Can a Will Be Changed After Death - Promises, Promises, Promises

Can a will be changed after death?   As trial lawyers we get drawn into some of the strangest cases.  When I got that question from an old client, I almost answered "Yes, if we can do a seance", but she was serious, her partner of almost 30 years had just died and she was left out of his will.  

"He promised me years ago that he would add me” she said with complete honesty.   He was young (only about 62) and I knew that they were very close.  His will was ancient and left all of his assets to his sister.  (He had no children nor did my client.)   

So I gave my answer more seriously and sadly had to tell her that a will can be interpreted after death but not written.  He had written the will when he was young (and ambitious) and before he met her.  There wasn't much to interpret about the will.  

But that didn’t end the discussion. There was a series of e-mails and a letter when he was about to leave on a business trip where they actually spoke about his transferring his retirement account (he worked for a Fortune 500 company) to her on his death.

So this raised the issue. Was this a Will & Probate case or a Family Law case? Ever since the Marvin decision, certain promises made between unmarried people created a contract that was enforceable. It was not a probate or will issue, it was more of a Family Law and contract issue.

If a will cannot be changed after death was this a probate case at all? Well probably not but what about a holographic will? You might ask “What is a holographic will?” Well, it is a fancy word for a will that is handwritten and not signed by witnesses. It is an old time type of will and often executed at the very last minute.

A holographic can even be an attempt at a will that might not fully comply with Probate Code Section 6110. It does not need a witness. It does need the signature and the material provisions in the handwriting of the testator (the person who died). If this document contains a statement of testamentary intent (meaning what the person intended to do in plain English), it can be in the testator's own handwriting or as part of a commercially printed form will. (Probate Code § 6111)

Given these loose standards was it worth raising the holographic will issue at all? The e-mails don’t count but what about the letter as he was about to leave on a trip? He was a tech guy. E-mailed constantly. Why did he choose this one time to put something in handwriting vs. digital? Did it qualify?  What did he intend?

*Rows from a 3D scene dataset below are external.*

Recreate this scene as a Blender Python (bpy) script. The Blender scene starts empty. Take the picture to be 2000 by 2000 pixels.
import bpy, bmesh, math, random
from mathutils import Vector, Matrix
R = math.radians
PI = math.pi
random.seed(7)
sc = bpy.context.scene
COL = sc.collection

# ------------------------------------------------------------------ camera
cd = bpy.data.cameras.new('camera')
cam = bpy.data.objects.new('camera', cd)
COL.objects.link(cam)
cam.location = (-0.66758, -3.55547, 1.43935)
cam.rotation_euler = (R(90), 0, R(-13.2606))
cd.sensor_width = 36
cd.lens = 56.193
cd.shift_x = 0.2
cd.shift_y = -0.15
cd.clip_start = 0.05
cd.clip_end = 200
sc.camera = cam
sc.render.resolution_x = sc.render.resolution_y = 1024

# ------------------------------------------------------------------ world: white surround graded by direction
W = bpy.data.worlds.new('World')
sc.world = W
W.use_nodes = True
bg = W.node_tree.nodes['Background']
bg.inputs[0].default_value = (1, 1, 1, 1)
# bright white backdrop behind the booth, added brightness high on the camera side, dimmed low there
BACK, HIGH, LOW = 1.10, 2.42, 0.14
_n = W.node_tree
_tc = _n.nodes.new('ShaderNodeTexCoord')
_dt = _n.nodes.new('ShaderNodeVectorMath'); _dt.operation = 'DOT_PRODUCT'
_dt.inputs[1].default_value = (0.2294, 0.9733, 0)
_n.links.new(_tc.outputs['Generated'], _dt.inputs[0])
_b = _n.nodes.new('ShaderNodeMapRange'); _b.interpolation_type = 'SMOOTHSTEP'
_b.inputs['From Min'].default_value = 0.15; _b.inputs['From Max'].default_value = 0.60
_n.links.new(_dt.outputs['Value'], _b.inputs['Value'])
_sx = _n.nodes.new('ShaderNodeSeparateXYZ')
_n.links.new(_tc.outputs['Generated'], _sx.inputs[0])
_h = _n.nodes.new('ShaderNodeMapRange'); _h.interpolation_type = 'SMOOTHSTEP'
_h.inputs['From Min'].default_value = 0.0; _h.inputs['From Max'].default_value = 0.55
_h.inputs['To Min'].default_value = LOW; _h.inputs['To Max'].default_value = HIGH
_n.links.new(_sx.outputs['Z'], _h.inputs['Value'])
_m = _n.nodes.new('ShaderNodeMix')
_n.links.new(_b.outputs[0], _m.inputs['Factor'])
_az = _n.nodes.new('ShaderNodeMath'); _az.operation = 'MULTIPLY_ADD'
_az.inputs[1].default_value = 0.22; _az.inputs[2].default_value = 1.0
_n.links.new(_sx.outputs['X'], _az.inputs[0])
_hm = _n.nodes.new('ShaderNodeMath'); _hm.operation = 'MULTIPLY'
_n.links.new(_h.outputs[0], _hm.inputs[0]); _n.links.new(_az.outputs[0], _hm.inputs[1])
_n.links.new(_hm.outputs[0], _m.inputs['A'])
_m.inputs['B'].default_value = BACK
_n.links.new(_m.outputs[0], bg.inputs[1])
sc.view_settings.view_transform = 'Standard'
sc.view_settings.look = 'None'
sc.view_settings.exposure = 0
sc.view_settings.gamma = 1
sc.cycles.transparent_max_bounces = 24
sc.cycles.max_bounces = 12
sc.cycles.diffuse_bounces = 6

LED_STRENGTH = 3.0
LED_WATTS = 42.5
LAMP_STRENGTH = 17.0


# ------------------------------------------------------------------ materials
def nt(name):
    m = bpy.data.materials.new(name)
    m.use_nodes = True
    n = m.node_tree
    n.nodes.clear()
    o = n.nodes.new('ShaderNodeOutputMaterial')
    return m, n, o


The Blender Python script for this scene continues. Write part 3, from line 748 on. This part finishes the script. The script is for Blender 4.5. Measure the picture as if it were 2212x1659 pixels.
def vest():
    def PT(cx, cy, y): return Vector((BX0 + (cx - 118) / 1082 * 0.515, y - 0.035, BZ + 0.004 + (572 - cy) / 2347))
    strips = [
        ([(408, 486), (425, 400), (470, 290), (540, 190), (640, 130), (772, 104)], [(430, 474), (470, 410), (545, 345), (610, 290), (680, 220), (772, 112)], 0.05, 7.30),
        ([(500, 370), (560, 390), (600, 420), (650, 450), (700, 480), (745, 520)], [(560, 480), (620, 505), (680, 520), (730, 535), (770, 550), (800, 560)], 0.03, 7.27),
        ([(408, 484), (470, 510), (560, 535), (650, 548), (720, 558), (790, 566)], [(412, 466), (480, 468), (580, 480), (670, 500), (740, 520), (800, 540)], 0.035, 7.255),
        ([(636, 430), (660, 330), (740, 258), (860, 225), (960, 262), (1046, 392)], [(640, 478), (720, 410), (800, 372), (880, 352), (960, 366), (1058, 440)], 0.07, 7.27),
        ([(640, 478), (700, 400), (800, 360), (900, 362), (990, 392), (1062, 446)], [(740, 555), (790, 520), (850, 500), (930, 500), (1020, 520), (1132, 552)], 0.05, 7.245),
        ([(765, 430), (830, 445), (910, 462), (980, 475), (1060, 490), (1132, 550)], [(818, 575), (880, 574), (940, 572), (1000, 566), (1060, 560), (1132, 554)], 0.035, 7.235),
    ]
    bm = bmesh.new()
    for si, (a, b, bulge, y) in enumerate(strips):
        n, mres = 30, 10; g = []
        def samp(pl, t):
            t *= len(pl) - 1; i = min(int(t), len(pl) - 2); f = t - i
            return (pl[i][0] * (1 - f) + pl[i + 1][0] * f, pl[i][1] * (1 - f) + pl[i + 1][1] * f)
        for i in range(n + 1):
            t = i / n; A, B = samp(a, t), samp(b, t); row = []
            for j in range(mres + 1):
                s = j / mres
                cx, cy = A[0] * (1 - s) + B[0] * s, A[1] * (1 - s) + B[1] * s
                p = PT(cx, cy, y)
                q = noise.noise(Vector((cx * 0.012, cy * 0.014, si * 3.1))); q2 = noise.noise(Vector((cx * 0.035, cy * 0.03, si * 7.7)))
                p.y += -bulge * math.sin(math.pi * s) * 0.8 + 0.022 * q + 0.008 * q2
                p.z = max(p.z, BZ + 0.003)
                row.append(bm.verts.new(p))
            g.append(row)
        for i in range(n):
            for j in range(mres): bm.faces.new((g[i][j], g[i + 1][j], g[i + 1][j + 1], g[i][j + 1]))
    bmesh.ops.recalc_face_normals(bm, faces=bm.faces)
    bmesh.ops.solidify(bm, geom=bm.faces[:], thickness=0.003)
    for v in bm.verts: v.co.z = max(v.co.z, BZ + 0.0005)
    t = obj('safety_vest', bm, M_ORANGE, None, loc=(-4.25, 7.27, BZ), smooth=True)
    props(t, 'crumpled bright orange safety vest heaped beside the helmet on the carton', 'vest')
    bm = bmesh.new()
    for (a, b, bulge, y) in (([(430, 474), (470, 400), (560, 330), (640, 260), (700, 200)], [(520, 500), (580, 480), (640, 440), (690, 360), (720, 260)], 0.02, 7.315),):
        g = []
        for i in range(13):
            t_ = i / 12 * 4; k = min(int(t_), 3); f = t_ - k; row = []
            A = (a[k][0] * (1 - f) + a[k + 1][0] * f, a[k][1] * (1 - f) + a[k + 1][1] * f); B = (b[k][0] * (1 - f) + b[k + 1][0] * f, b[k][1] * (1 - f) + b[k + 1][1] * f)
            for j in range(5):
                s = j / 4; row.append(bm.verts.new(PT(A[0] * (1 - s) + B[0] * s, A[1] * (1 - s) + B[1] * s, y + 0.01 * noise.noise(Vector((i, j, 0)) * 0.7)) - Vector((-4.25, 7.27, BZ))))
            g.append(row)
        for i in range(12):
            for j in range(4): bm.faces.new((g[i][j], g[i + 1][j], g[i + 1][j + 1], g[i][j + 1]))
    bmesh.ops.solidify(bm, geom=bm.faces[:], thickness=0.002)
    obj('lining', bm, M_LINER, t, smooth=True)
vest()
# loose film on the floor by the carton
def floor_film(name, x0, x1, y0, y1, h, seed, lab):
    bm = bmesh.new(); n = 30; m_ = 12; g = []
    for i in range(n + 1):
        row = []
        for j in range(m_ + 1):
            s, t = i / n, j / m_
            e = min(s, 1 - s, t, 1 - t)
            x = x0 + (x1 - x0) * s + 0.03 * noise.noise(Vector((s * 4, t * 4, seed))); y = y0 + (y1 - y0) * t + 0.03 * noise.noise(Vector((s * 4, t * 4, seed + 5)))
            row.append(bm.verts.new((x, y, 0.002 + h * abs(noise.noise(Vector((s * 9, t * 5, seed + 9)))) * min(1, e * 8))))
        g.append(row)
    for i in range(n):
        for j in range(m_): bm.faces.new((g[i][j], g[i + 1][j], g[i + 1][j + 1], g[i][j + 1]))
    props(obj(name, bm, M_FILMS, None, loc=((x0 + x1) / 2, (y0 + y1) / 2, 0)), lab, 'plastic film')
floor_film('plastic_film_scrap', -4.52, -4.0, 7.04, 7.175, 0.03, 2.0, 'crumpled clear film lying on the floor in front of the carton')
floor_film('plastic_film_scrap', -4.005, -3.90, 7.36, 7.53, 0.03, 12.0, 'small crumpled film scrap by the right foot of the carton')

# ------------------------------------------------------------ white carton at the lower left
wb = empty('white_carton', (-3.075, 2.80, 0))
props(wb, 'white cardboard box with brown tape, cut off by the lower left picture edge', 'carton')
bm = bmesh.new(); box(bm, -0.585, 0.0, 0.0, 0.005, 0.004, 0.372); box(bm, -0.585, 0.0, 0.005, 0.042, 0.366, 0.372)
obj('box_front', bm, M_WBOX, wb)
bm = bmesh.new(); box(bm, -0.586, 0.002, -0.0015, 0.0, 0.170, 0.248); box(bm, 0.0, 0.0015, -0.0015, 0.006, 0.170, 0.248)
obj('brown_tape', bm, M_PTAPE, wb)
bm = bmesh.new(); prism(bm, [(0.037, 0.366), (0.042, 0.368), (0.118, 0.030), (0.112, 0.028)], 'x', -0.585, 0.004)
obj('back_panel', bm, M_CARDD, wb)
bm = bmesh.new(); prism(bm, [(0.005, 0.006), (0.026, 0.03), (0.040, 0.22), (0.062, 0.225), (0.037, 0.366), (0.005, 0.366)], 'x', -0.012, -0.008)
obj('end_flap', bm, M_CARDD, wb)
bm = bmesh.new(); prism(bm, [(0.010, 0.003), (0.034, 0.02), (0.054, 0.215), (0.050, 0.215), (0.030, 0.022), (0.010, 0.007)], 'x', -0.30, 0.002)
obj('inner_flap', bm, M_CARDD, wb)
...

At Lawyers in Lafayette we promise to connect people with the best lawyer for their case. What was the best lawyer for this case? Probate? Family Law? Does anyone truly specialize in both? And if it needs to be litiigated should we handle that portion? In the end, I took the case and brought in a Probate lawyer and a Family Lawyer to consult. A few demand letters and a “faux” lawsuit (I wrote it up and said I would file it), led to a settlement with the estate.